In the meeting on December 8th, a representative from China’s Internet administration showed concerns:  “We suggest that companies and organizations have a clear and comprehensive idea about the application for the new gTLD. The threshold for the application is high in both finance and asset, so it is better not to go in for it blindly.” Yet, the representative also said, “It is not advisable to turn a deaf ear to the new gTLD, either. We hope that companies and organizations which have the capability in this regard can expand their influence by using a new gTLD.”

Hu Qiheng, chairman of Internet Society of China, appealed that ICANN should set up an arbitration mechanism on Internet. The chairman explained that, “since the new gTLD permits the use of different languages, conflicts in culture, politics and other related fields can hardly be avoided. Internet can be compared to high seas. Once located in the high-sea area, none of the laws of any country is effective but arbitration mechanism. Thus, an Internet arbitration mechanism set by ICANN would be highly appreciated so as to better resolve these conflicts.”
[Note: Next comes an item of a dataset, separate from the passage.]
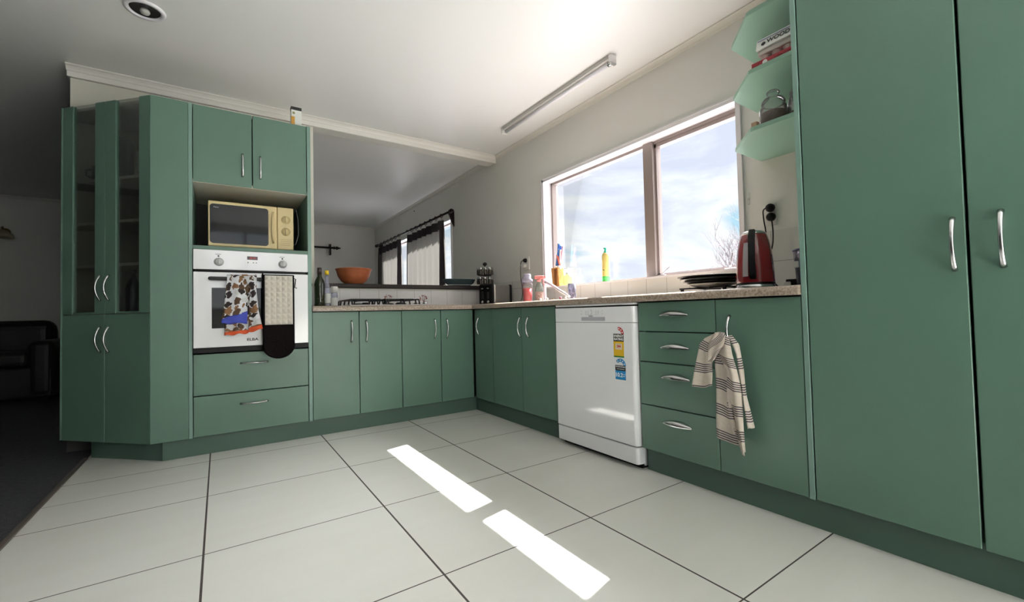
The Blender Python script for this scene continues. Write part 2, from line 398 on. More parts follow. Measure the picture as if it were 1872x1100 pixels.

Yet, here comes another question deserving more discussion: Where does the value of the new gTLD lie? Xia Yong,  editor-in-chief of Commercial Value, put forward his idea: rather than promoting the influence, big companies such as IBM and Apple apply for the new gTLD to protect their own domains from being registered by others. For these companies, does the new gTLD bring new value or new trouble? This question is open for the public to answer.